>> begin

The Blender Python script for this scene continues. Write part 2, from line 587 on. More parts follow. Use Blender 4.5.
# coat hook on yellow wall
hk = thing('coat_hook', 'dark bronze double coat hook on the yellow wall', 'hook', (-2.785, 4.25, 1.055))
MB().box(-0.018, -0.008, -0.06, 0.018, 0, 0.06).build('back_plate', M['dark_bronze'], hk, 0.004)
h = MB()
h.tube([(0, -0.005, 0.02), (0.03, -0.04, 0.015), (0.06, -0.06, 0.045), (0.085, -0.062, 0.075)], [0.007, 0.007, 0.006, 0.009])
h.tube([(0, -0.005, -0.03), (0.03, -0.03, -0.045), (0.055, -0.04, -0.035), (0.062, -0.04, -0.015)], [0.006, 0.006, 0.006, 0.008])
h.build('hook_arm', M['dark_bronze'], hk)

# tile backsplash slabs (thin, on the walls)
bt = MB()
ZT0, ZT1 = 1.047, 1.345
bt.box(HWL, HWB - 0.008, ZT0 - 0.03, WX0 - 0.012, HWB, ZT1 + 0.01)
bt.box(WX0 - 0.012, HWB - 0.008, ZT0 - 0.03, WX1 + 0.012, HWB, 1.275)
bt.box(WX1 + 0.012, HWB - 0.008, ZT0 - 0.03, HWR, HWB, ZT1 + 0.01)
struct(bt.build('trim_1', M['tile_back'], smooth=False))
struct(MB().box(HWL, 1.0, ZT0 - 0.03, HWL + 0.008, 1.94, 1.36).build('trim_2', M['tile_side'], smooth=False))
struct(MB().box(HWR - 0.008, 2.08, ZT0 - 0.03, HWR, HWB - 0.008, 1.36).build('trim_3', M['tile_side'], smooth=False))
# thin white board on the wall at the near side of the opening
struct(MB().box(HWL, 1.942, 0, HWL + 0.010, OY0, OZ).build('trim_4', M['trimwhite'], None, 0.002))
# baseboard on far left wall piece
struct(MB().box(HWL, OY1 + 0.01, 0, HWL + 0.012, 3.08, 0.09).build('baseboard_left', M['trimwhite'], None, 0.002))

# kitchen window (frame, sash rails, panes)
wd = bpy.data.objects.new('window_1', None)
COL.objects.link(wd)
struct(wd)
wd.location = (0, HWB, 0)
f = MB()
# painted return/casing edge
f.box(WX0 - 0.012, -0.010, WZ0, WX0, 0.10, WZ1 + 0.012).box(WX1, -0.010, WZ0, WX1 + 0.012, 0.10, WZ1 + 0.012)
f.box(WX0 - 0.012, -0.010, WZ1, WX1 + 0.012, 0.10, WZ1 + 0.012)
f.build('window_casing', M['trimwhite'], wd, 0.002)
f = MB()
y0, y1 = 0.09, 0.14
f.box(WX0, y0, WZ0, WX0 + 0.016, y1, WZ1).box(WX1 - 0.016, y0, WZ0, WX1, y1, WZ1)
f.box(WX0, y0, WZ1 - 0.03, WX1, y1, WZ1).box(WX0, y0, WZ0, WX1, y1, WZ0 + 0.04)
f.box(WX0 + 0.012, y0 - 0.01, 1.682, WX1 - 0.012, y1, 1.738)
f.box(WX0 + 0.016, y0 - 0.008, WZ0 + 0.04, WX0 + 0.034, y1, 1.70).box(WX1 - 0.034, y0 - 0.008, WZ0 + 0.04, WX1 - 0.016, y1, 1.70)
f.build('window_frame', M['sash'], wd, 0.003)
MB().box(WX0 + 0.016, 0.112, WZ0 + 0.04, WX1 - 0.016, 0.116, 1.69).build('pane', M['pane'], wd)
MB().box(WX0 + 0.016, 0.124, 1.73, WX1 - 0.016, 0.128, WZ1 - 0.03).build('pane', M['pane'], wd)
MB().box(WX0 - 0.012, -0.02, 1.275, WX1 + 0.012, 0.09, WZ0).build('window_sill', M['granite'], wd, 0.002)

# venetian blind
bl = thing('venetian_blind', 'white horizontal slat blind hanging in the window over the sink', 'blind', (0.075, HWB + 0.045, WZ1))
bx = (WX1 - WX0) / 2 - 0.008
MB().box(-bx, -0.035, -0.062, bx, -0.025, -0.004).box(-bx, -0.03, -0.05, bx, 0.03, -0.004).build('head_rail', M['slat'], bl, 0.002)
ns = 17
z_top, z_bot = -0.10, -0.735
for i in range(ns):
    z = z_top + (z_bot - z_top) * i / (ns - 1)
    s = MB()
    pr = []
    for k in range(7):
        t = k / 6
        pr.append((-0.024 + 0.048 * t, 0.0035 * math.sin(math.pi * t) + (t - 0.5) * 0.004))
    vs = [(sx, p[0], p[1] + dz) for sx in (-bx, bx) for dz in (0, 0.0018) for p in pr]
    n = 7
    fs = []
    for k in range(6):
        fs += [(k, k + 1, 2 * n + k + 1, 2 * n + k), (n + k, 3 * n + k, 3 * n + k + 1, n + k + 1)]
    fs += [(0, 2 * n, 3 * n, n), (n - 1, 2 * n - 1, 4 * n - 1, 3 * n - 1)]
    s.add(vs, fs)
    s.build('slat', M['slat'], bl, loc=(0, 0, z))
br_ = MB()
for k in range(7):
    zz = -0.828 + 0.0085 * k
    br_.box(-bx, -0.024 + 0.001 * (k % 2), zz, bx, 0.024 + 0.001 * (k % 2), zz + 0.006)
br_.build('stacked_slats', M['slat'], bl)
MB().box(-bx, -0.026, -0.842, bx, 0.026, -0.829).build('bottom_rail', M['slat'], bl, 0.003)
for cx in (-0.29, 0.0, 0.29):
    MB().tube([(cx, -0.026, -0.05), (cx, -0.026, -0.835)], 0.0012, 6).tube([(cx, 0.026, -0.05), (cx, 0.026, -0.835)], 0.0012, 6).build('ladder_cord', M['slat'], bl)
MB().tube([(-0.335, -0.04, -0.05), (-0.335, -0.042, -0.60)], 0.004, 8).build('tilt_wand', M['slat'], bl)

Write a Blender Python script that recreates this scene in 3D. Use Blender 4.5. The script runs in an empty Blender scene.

>> end

STATED EXERCISE:
Each line above is to be repeated exactly.

RESULT:
The Blender Python script for this scene continues. Write part 2, from line 587 on. More parts follow. Use Blender 4.5.
# coat hook on yellow wall
hk = thing('coat_hook', 'dark bronze double coat hook on the yellow wall', 'hook', (-2.785, 4.25, 1.055))
MB().box(-0.018, -0.008, -0.06, 0.018, 0, 0.06).build('back_plate', M['dark_bronze'], hk, 0.004)
h = MB()
h.tube([(0, -0.005, 0.02), (0.03, -0.04, 0.015), (0.06, -0.06, 0.045), (0.085, -0.062, 0.075)], [0.007, 0.007, 0.006, 0.009])
h.tube([(0, -0.005, -0.03), (0.03, -0.03, -0.045), (0.055, -0.04, -0.035), (0.062, -0.04, -0.015)], [0.006, 0.006, 0.006, 0.008])
h.build('hook_arm', M['dark_bronze'], hk)

# tile backsplash slabs (thin, on the walls)
bt = MB()
ZT0, ZT1 = 1.047, 1.345
bt.box(HWL, HWB - 0.008, ZT0 - 0.03, WX0 - 0.012, HWB, ZT1 + 0.01)
bt.box(WX0 - 0.012, HWB - 0.008, ZT0 - 0.03, WX1 + 0.012, HWB, 1.275)
bt.box(WX1 + 0.012, HWB - 0.008, ZT0 - 0.03, HWR, HWB, ZT1 + 0.01)
struct(bt.build('trim_1', M['tile_back'], smooth=False))
struct(MB().box(HWL, 1.0, ZT0 - 0.03, HWL + 0.008, 1.94, 1.36).build('trim_2', M['tile_side'], smooth=False))
struct(MB().box(HWR - 0.008, 2.08, ZT0 - 0.03, HWR, HWB - 0.008, 1.36).build('trim_3', M['tile_side'], smooth=False))
# thin white board on the wall at the near side of the opening
struct(MB().box(HWL, 1.942, 0, HWL + 0.010, OY0, OZ).build('trim_4', M['trimwhite'], None, 0.002))
# baseboard on far left wall piece
struct(MB().box(HWL, OY1 + 0.01, 0, HWL + 0.012, 3.08, 0.09).build('baseboard_left', M['trimwhite'], None, 0.002))

# kitchen window (frame, sash rails, panes)
wd = bpy.data.objects.new('window_1', None)
COL.objects.link(wd)
struct(wd)
wd.location = (0, HWB, 0)
f = MB()
# painted return/casing edge
f.box(WX0 - 0.012, -0.010, WZ0, WX0, 0.10, WZ1 + 0.012).box(WX1, -0.010, WZ0, WX1 + 0.012, 0.10, WZ1 + 0.012)
f.box(WX0 - 0.012, -0.010, WZ1, WX1 + 0.012, 0.10, WZ1 + 0.012)
f.build('window_casing', M['trimwhite'], wd, 0.002)
f = MB()
y0, y1 = 0.09, 0.14
f.box(WX0, y0, WZ0, WX0 + 0.016, y1, WZ1).box(WX1 - 0.016, y0, WZ0, WX1, y1, WZ1)
f.box(WX0, y0, WZ1 - 0.03, WX1, y1, WZ1).box(WX0, y0, WZ0, WX1, y1, WZ0 + 0.04)
f.box(WX0 + 0.012, y0 - 0.01, 1.682, WX1 - 0.012, y1, 1.738)
f.box(WX0 + 0.016, y0 - 0.008, WZ0 + 0.04, WX0 + 0.034, y1, 1.70).box(WX1 - 0.034, y0 - 0.008, WZ0 + 0.04, WX1 - 0.016, y1, 1.70)
f.build('window_frame', M['sash'], wd, 0.003)
MB().box(WX0 + 0.016, 0.112, WZ0 + 0.04, WX1 - 0.016, 0.116, 1.69).build('pane', M['pane'], wd)
MB().box(WX0 + 0.016, 0.124, 1.73, WX1 - 0.016, 0.128, WZ1 - 0.03).build('pane', M['pane'], wd)
MB().box(WX0 - 0.012, -0.02, 1.275, WX1 + 0.012, 0.09, WZ0).build('window_sill', M['granite'], wd, 0.002)

# venetian blind
bl = thing('venetian_blind', 'white horizontal slat blind hanging in the window over the sink', 'blind', (0.075, HWB + 0.045, WZ1))
bx = (WX1 - WX0) / 2 - 0.008
MB().box(-bx, -0.035, -0.062, bx, -0.025, -0.004).box(-bx, -0.03, -0.05, bx, 0.03, -0.004).build('head_rail', M['slat'], bl, 0.002)
ns = 17
z_top, z_bot = -0.10, -0.735
for i in range(ns):
    z = z_top + (z_bot - z_top) * i / (ns - 1)
    s = MB()
    pr = []
    for k in range(7):
        t = k / 6
        pr.append((-0.024 + 0.048 * t, 0.0035 * math.sin(math.pi * t) + (t - 0.5) * 0.004))
    vs = [(sx, p[0], p[1] + dz) for sx in (-bx, bx) for dz in (0, 0.0018) for p in pr]
    n = 7
    fs = []
    for k in range(6):
        fs += [(k, k + 1, 2 * n + k + 1, 2 * n + k), (n + k, 3 * n + k, 3 * n + k + 1, n + k + 1)]
    fs += [(0, 2 * n, 3 * n, n), (n - 1, 2 * n - 1, 4 * n - 1, 3 * n - 1)]
    s.add(vs, fs)
    s.build('slat', M['slat'], bl, loc=(0, 0, z))
br_ = MB()
for k in range(7):
    zz = -0.828 + 0.0085 * k
    br_.box(-bx, -0.024 + 0.001 * (k % 2), zz, bx, 0.024 + 0.001 * (k % 2), zz + 0.006)
br_.build('stacked_slats', M['slat'], bl)
MB().box(-bx, -0.026, -0.842, bx, 0.026, -0.829).build('bottom_rail', M['slat'], bl, 0.003)
for cx in (-0.29, 0.0, 0.29):
    MB().tube([(cx, -0.026, -0.05), (cx, -0.026, -0.835)], 0.0012, 6).tube([(cx, 0.026, -0.05), (cx, 0.026, -0.835)], 0.0012, 6).build('ladder_cord', M['slat'], bl)
MB().tube([(-0.335, -0.04, -0.05), (-0.335, -0.042, -0.60)], 0.004, 8).build('tilt_wand', M['slat'], bl)

Write a Blender Python script that recreates this scene in 3D. Use Blender 4.5. The script runs in an empty Blender scene.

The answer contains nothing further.